Centrale Raad van Beroep, 07-01-2025, ECLI:NL:CRVB:2025:136, 24/306 PW
Centrale Raad van Beroep, 07-01-2025, ECLI:NL:CRVB:2025:136, 24/306 PW
Gegevens
- Instantie
- Centrale Raad van Beroep
- Datum uitspraak
- 7 januari 2025
- Datum publicatie
- 27 januari 2025
- ECLI
- ECLI:NL:CRVB:2025:136
- Zaaknummer
- 24/306 PW
Inhoudsindicatie
Intrekking en teugvordering van bijstand. Exploitatie hennepkwekerij. Recht niet vast te stellen. Anders dan de rechtbank heeft overwogen bieden de looptijd van de kwekerij, het ontbreken van inkomsten daaruit en het aantal hennepplanten onvoldoende aanknopingspunten om het recht op bijstand schattenderwijs te kunnen vaststellen. Het college heeft zich, anders dan de rechtbank, terecht op het standpunt gesteld dat het recht op bijstand niet, ook niet schattenderwijs, is vast te stellen.
Uitspraak
24/306 PW
Centrale Raad van Beroep
Meervoudige kamer
Uitspraak op het hoger beroep tegen de uitspraak van de rechtbank Noord-Nederland van 10 januari 2024, 23/2718 en 23/2719 (aangevallen uitspraak)
Partijen:
het college van burgemeester en wethouders van Leeuwarden (college)
[betrokkene] te [woonplaats] (betrokkene)
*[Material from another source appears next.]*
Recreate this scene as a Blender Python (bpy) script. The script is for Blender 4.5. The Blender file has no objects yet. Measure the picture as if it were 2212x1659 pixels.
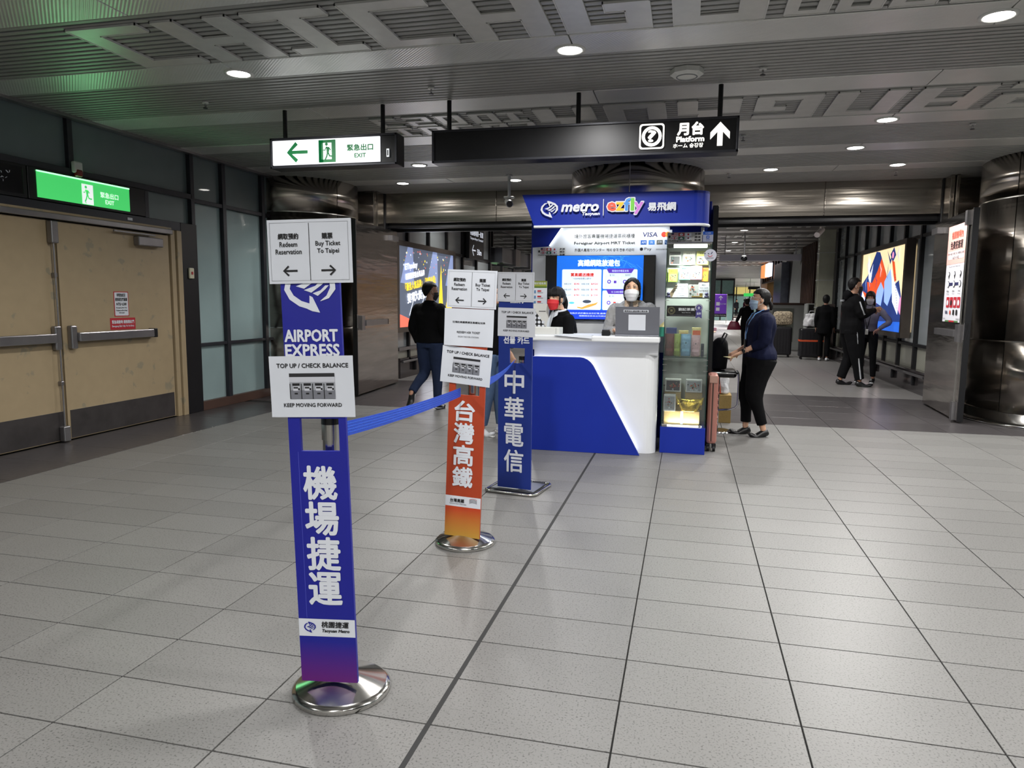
import bpy, bmesh, math, random
from mathutils import Vector, Matrix, noise
random.seed(7)
S = bpy.context.scene
COL = S.collection
# ---------------------------------------------------------------- camera, world, exposure
PITCH, YAW, ROLL, FPX = 0.1165126, 0.2387472, 0.0091383, 1544.17
cam = bpy.data.cameras.new('camera'); camo = bpy.data.objects.new('camera', cam); COL.objects.link(camo)
f_ = Vector((-math.sin(YAW)*math.cos(PITCH), math.cos(YAW)*math.cos(PITCH), -math.sin(PITCH)))
r0 = Vector((math.cos(YAW), math.sin(YAW), 0)); u0 = r0.cross(f_)
r_ = r0*math.cos(ROLL)+u0*math.sin(ROLL); u_ = -r0*math.sin(ROLL)+u0*math.cos(ROLL)
mc = Matrix((r_, u_, -f_)).transposed().to_4x4(); mc.translation = (0, 0, 1.42)
camo.matrix_world = mc
cam.sensor_fit = 'HORIZONTAL'; cam.sensor_width = 36; cam.lens = FPX/2212*36; cam.clip_end = 300; cam.clip_start = .05
S.camera = camo
S.view_settings.view_transform = 'Standard'; S.view_settings.look = 'None'
S.view_settings.exposure = 0.0; S.view_settings.gamma = 1; S.view_settings.use_curve_mapping = False
W = bpy.data.worlds.new('world'); S.world = W; W.use_nodes = True
W.node_tree.nodes['Background'].inputs[0].default_value = (.75, .82, .9, 1)
W.node_tree.nodes['Background'].inputs[1].default_value = .12
S.cycles.use_denoising = True
S.cycles.max_bounces = 7; S.cycles.diffuse_bounces = 3; S.cycles.glossy_bounces = 4; S.cycles.transmission_bounces = 6; S.cycles.transparent_max_bounces = 12
S.cycles.caustics_reflective = False; S.cycles.caustics_refractive = False
S.cycles.sample_clamp_indirect = 4
LAMP = 172.0     # power of one near ceiling downlight (spot), watts
def spot(loc, power, col=(1, .985, .96), ang=165, r=.055):
    d = bpy.data.lights.new('downlight', 'SPOT'); d.energy = power; d.color = col; d.spot_size = math.radians(ang); d.spot_blend = .6; d.shadow_soft_size = r
    o = bpy.data.objects.new('downlight', d); o.location = loc; COL.objects.link(o); o['kind'] = 'helper'; return o
def lamp(loc, power, size=.16, col=(1, .985, .96), spread=140, rot=None, kind='DISK', sy=None):
    d = bpy.data.lights.new('lamp', 'AREA'); d.shape = kind; d.size = size; d.energy = power; d.color = col; d.spread = math.radians(spread)
    if sy: d.size_y = sy
    o = bpy.data.objects.new('lamp', d); o.location = loc
    if rot: o.rotation_euler = rot
    COL.objects.link(o); o['kind'] = 'helper'; return o
# ---------------------------------------------------------------- materials
def lin(c):
    return tuple((v/255/12.92 if v/255 <= .04045 else ((v/255+.055)/1.055)**2.4) for v in c[:3])+(1,)
MATS = {}
def M(name, c, rough=.5, metal=0, var=0, scale=6, bump=0, bscale=60, emit=0, ec=None, coat=0, stretch=None, spec=.5, rnd=0, trans=0, c2=None):
    if name in MATS: return MATS[name]
    m = bpy.data.materials.new(name); m.use_nodes = True; nt = m.node_tree; N = nt.nodes; L = nt.links
    b = N['Principled BSDF']; b.inputs['Base Color'].default_value = lin(c); b.inputs['Roughness'].default_value = rough
    b.inputs['Metallic'].default_value = metal; b.inputs['Specular IOR Level'].default_value = spec
    if coat: b.inputs['Coat Weight'].default_value = coat
    if trans: b.inputs['Transmission Weight'].default_value = trans
    geo = N.new('ShaderNodeNewGeometry'); vec = geo.outputs['Position']
    if stretch:
        mp = N.new('ShaderNodeMapping'); mp.inputs['Scale'].default_value = stretch; L.new(vec, mp.inputs[0]); vec = mp.outputs[0]
    if var or c2 or rnd:
        nz = N.new('ShaderNodeTexNoise'); nz.inputs['Scale'].default_value = scale; nz.inputs['Detail'].default_value = 5; L.new(vec, nz.inputs['Vector'])
        mx = N.new('ShaderNodeMix'); mx.data_type = 'RGBA'
        lc = lin(c); lo = lin(c2) if c2 else tuple(v*(1-var) for v in lc[:3])+(1,); hi = lc if c2 else tuple(min(1, v*(1+var)) for v in lc[:3])+(1,)
        mx.inputs[6].default_value = lo; mx.inputs[7].default_value = hi
        rp = N.new('ShaderNodeMapRange'); rp.inputs[1].default_value = .3; rp.inputs[2].default_value = .7
        L.new(nz.outputs['Fac'], rp.inputs[0]); L.new(rp.outputs[0], mx.inputs[0]); out = mx.outputs[2]
        if rnd:
            oi = N.new('ShaderNodeObjectInfo'); mr = N.new('ShaderNodeMapRange'); mr.inputs[3].default_value = 1-rnd; mr.inputs[4].default_value = 1+rnd
            L.new(oi.outputs['Random'], mr.inputs[0]); h = N.new('ShaderNodeHueSaturation'); L.new(mr.outputs[0], h.inputs['Value']); L.new(out, h.inputs['Color']); out = h.outputs[0]
        L.new(out, b.inputs['Base Color'])
    if bump:
        n2 = N.new('ShaderNodeTexNoise'); n2.inputs['Scale'].default_value = bscale; n2.inputs['Detail'].default_value = 3; L.new(vec, n2.inputs['Vector'])
        bp = N.new('ShaderNodeBump'); bp.inputs['Strength'].default_value = bump; bp.inputs['Distance'].default_value = .02
        L.new(n2.outputs['Fac'], bp.inputs['Height']); L.new(bp.outputs[0], b.inputs['Normal'])
    if emit:
        b.inputs['Emission Color'].default_value = lin(ec or c); b.inputs['Emission Strength'].default_value = emit
    MATS[name] = m; return m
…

Datum uitspraak: 7 januari 2025
SAMENVATTING
In deze zaak gaat het om een intrekking van de bijstand van betrokkene over de periode van 20 oktober 2021 tot en met 4 januari 2022 en een terugvordering van de kosten van bijstand over die periode omdat betrokkene niet heeft gemeld dat hij in zijn woning een hennepkwekerij heeft geëxploiteerd. Naar het oordeel van de rechtbank had het college het recht op bijstand schattenderwijs moeten vaststellen. Het college is het daar niet mee eens. De Raad geeft het college gelijk. Het hoger beroep slaagt.
PROCESVERLOOP
Het college heeft hoger beroep ingesteld.
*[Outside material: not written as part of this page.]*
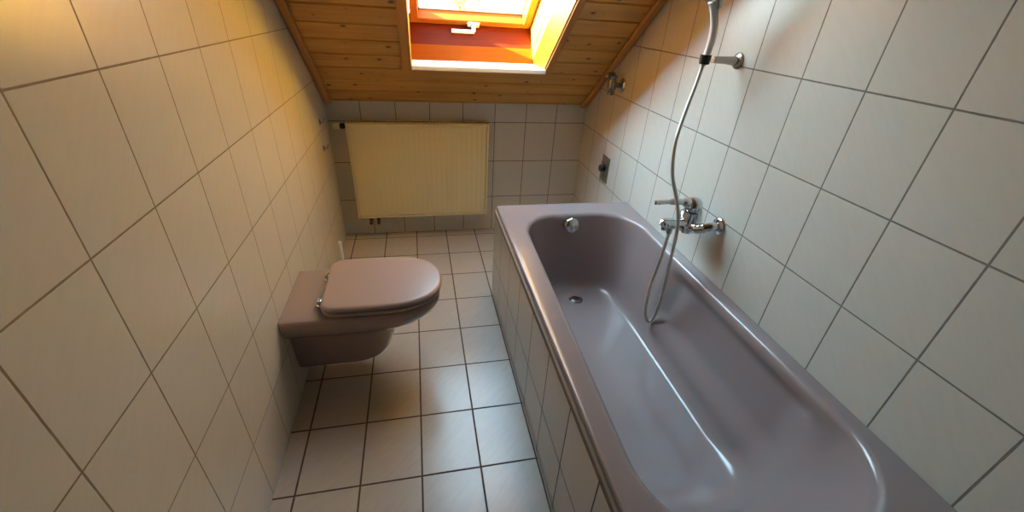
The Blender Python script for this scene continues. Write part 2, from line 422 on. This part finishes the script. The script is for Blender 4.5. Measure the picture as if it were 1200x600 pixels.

De Raad heeft de zaak behandeld op een zitting van 26 november 2024. Betrokkene is verschenen, bijgestaan door mr. M. Bou-Asrar, advocaat. Het college heeft zich laten vertegenwoordigen door mr. A.J. Krol.
OVERWEGINGEN
Inleiding
1. Bij de beoordeling van het hoger beroep zijn de volgende feiten en omstandigheden van belang.
Betrokkene ontvangt sinds 17 november 2017 bijstand op grond van de Participatiewet (PW), naar de norm voor een alleenstaande.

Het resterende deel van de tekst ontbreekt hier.